Exercise aim:
Pull out every line below that contains the word "More".

Data supplied:
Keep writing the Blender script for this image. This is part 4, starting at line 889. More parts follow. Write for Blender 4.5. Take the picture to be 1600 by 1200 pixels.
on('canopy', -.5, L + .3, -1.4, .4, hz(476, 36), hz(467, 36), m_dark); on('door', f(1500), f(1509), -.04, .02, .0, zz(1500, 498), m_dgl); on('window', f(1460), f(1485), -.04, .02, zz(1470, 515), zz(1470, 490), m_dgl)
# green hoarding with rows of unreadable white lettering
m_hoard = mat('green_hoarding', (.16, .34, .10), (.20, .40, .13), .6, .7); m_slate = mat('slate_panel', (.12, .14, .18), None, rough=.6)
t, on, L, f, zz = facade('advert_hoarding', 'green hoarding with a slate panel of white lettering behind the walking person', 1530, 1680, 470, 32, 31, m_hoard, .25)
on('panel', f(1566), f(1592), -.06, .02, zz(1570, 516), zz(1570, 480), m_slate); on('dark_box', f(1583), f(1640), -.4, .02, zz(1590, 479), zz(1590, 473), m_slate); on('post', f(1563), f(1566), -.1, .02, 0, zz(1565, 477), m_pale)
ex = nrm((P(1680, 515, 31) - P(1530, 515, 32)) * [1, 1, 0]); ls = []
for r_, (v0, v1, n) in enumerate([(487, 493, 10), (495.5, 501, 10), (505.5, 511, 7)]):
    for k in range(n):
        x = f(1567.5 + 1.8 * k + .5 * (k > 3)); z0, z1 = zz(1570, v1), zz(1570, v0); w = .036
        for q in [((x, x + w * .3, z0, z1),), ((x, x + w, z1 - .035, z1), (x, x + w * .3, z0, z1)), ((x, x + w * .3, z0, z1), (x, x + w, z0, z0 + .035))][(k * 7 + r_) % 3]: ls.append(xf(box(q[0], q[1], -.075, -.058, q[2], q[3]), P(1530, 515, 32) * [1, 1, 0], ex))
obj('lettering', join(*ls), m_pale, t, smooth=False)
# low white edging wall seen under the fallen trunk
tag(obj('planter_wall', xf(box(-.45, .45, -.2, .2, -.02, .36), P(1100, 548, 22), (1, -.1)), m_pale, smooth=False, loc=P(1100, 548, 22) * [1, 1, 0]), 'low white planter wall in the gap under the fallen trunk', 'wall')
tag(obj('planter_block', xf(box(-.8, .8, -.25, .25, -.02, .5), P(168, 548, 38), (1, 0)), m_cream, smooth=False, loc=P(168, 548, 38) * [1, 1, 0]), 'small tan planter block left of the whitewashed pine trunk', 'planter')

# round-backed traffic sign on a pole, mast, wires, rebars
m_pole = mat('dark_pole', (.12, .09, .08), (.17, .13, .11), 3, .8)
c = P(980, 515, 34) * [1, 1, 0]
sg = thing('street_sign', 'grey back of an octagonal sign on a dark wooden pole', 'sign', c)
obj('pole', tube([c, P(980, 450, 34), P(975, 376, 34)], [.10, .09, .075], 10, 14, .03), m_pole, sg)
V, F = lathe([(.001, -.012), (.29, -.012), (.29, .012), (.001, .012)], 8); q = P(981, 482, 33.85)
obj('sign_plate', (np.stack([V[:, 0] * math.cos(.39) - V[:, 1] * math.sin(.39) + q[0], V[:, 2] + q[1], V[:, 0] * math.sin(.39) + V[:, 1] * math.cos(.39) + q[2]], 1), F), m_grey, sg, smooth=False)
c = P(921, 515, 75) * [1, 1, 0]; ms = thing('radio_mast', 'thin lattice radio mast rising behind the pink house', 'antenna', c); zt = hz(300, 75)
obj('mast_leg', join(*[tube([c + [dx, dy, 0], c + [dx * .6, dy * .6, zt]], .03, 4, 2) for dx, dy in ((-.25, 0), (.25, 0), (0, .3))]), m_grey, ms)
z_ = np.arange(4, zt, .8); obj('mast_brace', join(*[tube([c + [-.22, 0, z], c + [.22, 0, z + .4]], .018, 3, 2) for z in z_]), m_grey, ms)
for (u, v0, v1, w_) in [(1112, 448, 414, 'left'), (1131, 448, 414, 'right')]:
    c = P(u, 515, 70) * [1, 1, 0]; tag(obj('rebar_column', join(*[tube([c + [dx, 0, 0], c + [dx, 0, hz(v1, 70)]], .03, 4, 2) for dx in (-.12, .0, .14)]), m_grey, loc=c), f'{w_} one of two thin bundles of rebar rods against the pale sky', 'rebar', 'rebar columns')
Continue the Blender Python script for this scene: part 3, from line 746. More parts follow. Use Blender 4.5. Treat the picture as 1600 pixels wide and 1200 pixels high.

Response below:
Keep writing the Blender script for this image. This is part 4, starting at line 889. More parts follow. Write for Blender 4.5. Take the picture to be 1600 by 1200 pixels.
Continue the Blender Python script for this scene: part 3, from line 746. More parts follow. Use Blender 4.5. Treat the picture as 1600 pixels wide and 1200 pixels high.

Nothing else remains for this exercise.